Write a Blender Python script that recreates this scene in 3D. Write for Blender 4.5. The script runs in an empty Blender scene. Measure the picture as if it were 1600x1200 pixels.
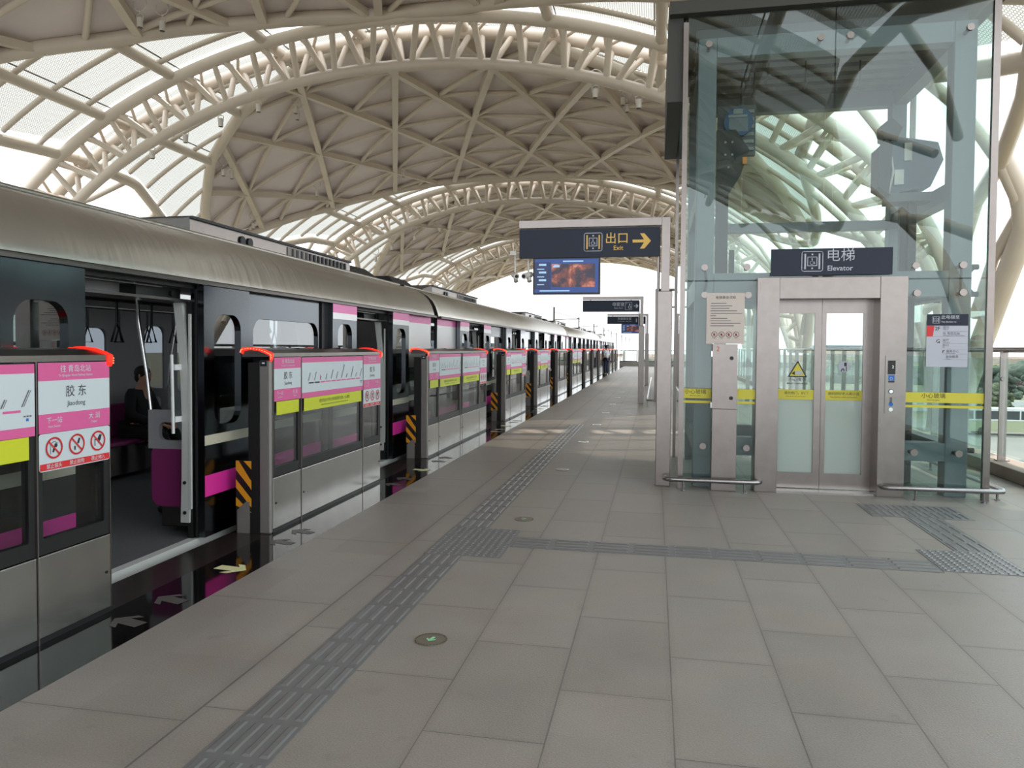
import bpy, math, random
from mathutils import Vector, Matrix
random.seed(7)
SC = bpy.context.scene
COL = SC.collection
R = math.radians
# ------------------------------------------------------------------ camera, world, sun, exposure
cd = bpy.data.cameras.new('camera'); cam = bpy.data.objects.new('camera', cd); COL.objects.link(cam)
yaw, pit, rol, FPX, CX, CY, EYE = .1982, .03055, .00699, 1173.4, 787.76, 579.44, 1.55
_F = Vector((-math.sin(yaw) * math.cos(pit), math.cos(yaw) * math.cos(pit), -math.sin(pit)))
_r = Vector((math.cos(yaw), math.sin(yaw), 0)); _u = _r.cross(_F)
_r2 = math.cos(rol) * _r + math.sin(rol) * _u; _u2 = -math.sin(rol) * _r + math.cos(rol) * _u
cam.matrix_world = Matrix(((_r2.x, _u2.x, -_F.x, 0), (_r2.y, _u2.y, -_F.y, 0), (_r2.z, _u2.z, -_F.z, EYE), (0, 0, 0, 1)))
cd.sensor_fit = 'HORIZONTAL'; cd.sensor_width = 36; cd.lens = FPX / 1600 * 36
cd.shift_x = (800 - CX) / 1600; cd.shift_y = -(600 - CY) / 1600
cd.clip_end = 3000
SC.camera = cam
W = bpy.data.worlds.new('world'); SC.world = W; W.use_nodes = True
bg = W.node_tree.nodes['Background']; bg.inputs[0].default_value = (.93, .97, 1, 1); bg.inputs[1].default_value = 2.4
sd = bpy.data.lights.new('sun', 'SUN'); sd.energy = 3.6; sd.angle = R(1.0); sd.color = (1, .86, .68)
sun = bpy.data.objects.new('sun', sd); COL.objects.link(sun)
sun.rotation_euler = Vector((-.12, -.54, -.83)).to_track_quat('-Z', 'Y').to_euler()
vs = SC.view_settings; vs.view_transform = 'Standard'; vs.look = 'None'; vs.exposure = .13; vs.gamma = 1; vs.use_curve_mapping = False
cy_ = SC.cycles
cy_.max_bounces = 10; cy_.diffuse_bounces = 4; cy_.glossy_bounces = 4; cy_.transmission_bounces = 6; cy_.transparent_max_bounces = 24
cy_.caustics_reflective = False; cy_.caustics_refractive = False; cy_.sample_clamp_indirect = 6

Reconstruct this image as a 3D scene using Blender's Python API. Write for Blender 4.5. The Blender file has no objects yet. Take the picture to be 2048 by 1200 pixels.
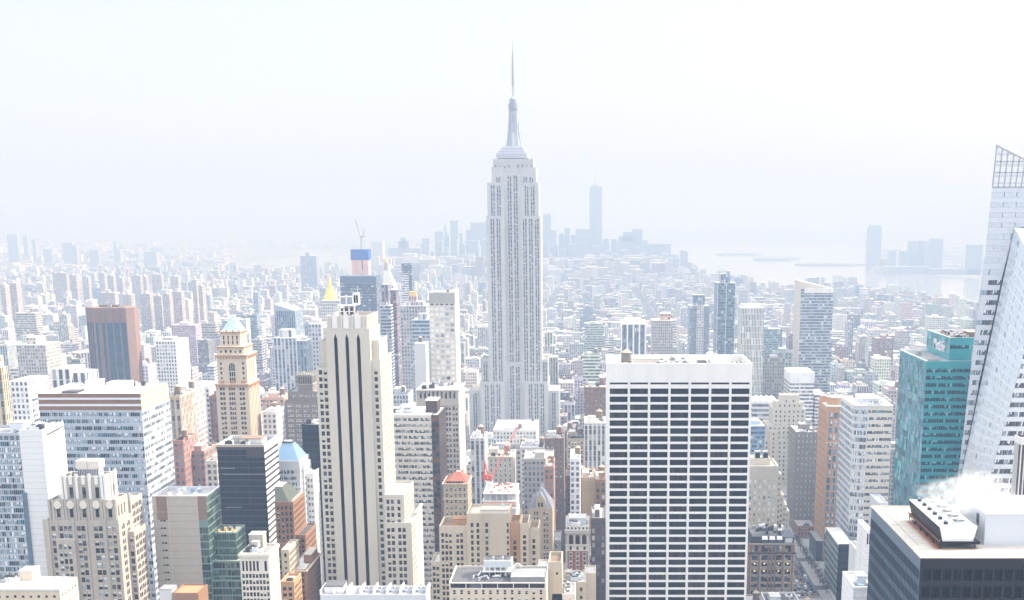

· · · · ·

* WRITTEN INSTRUCTION:
Each record above should be copied character for character, with pictures dropped.

* WRITTEN SOLUTION:
Write a Blender Python script that recreates this scene in 3D. Write for Blender 4.5. The script runs in an empty Blender scene. Measure the picture as if it were 1600x1200 pixels.
import bpy, math, random
from mathutils import Vector, Matrix
random.seed(7)
SC = bpy.context.scene
COL = SC.collection
R = math.radians
# ------------------------------------------------------------------ camera, world, sun, exposure
cd = bpy.data.cameras.new('camera'); cam = bpy.data.objects.new('camera', cd); COL.objects.link(cam)
yaw, pit, rol, FPX, CX, CY, EYE = .1982, .03055, .00699, 1173.4, 787.76, 579.44, 1.55
_F = Vector((-math.sin(yaw) * math.cos(pit), math.cos(yaw) * math.cos(pit), -math.sin(pit)))
_r = Vector((math.cos(yaw), math.sin(yaw), 0)); _u = _r.cross(_F)
_r2 = math.cos(rol) * _r + math.sin(rol) * _u; _u2 = -math.sin(rol) * _r + math.cos(rol) * _u
cam.matrix_world = Matrix(((_r2.x, _u2.x, -_F.x, 0), (_r2.y, _u2.y, -_F.y, 0), (_r2.z, _u2.z, -_F.z, EYE), (0, 0, 0, 1)))
cd.sensor_fit = 'HORIZONTAL'; cd.sensor_width = 36; cd.lens = FPX / 1600 * 36
cd.shift_x = (800 - CX) / 1600; cd.shift_y = -(600 - CY) / 1600
cd.clip_end = 3000
SC.camera = cam
W = bpy.data.worlds.new('world'); SC.world = W; W.use_nodes = True
bg = W.node_tree.nodes['Background']; bg.inputs[0].default_value = (.93, .97, 1, 1); bg.inputs[1].default_value = 2.4
sd = bpy.data.lights.new('sun', 'SUN'); sd.energy = 3.6; sd.angle = R(1.0); sd.color = (1, .86, .68)
sun = bpy.data.objects.new('sun', sd); COL.objects.link(sun)
sun.rotation_euler = Vector((-.12, -.54, -.83)).to_track_quat('-Z', 'Y').to_euler()
vs = SC.view_settings; vs.view_transform = 'Standard'; vs.look = 'None'; vs.exposure = .13; vs.gamma = 1; vs.use_curve_mapping = False
cy_ = SC.cycles
cy_.max_bounces = 10; cy_.diffuse_bounces = 4; cy_.glossy_bounces = 4; cy_.transmission_bounces = 6; cy_.transparent_max_bounces = 24
cy_.caustics_reflective = False; cy_.caustics_refractive = False; cy_.sample_clamp_indirect = 6

Reconstruct this image as a 3D scene using Blender's Python API. Write for Blender 4.5. The Blender file has no objects yet. Take the picture to be 2048 by 1200 pixels.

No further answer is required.